Formally featured in 1995 at the Fourth World Conference on Women in Beijing, China, gender mainstreaming is a public policy concept of assessing the different implications for women and men of any planned policy action, including legislation and programs, in all areas and levels. Mainstreaming essentially offers a pluralistic approach that values the diversity among both men and women.In 1997 ECOSOC adopted agreed conclusions on mainstreaming a gender perspective into all policies and programmes in the United Nations system. Gender mainstreaming was clearly defined by ECOSOC:
Mainstreaming a gender perspective is the process of assessing the implications for women and men of any planned action, including legislation, policies or programmes in all areas and at all levels. It is a strategy for making women’s as well as men’s concerns and experiences an integral dimension of the design, implementation, monitoring and evaluation of policies and programmes in all political, economic and societal spheres so that women and men benefit equally, and inequality is not perpetuated. The ultimate goal is to achieve gender equality
Gender equality competence key elements
1. Pledge commitment: First and foremost, organizations need to be devoted to gender equality and be responsible for the proper implementation of gender equality training within the organization.
Never doubt that a small group of thoughtful, committed citizens can change the world. Indeed, it’s the only thing that ever has.
(Margaret Mead, cultural anthropologist, 1901-1978)
2. Own methodological skills: Gender equality competence is an all-consuming method to identify and obtain the required gender-disaggregated data and put them to practical use. It is important though that instructors own methodological skills
3. Specialize in gender mainstreaming: The theoretical understanding of gender as a social construct, together with the knowledge of gender relations as social structures comprise a specialist knowledge. Any practical experience of gender aspects within an organization’s policy area and activities is important as well.
How to build an effective competence development plan
Currently, there are no common guidelines for shipping organizations to lead them through the process of creating a targeted agenda for gender equality competence. However, a successful and effective gender competence should:
- Define the purpose – gender equality – and raise awareness within the organization
- Develop the appropriate gender mainstreaming methods and tools; some examples include:
1. E-learning
2. Training
3. Certifications
4. Workshops
5. Facilitations
6. Coaching - Provide more customized training and professional development.
- Use outside consultants to develop the framework for you
- Maintain a gender information management system
- Conduct quality assessments
- Measure the effectiveness in implementing the competence
- Synchronize competence development closely with the overall gender mainstreaming strategy
What makes gender equality competence well worth it?

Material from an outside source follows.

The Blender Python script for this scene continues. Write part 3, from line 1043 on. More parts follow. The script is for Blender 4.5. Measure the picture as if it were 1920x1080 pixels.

Creating a gender competency plan is an effective method to assess, maintain, and monitor the knowledge, skills, and attributes of people with respect to gender equality in a shipping organization. The framework allows operators to measure current competency levels to make sure staff members have the expertise needed to add this value to the organization. Moreover, it could help managers make better decisions about recruitment, retention, and succession strategies.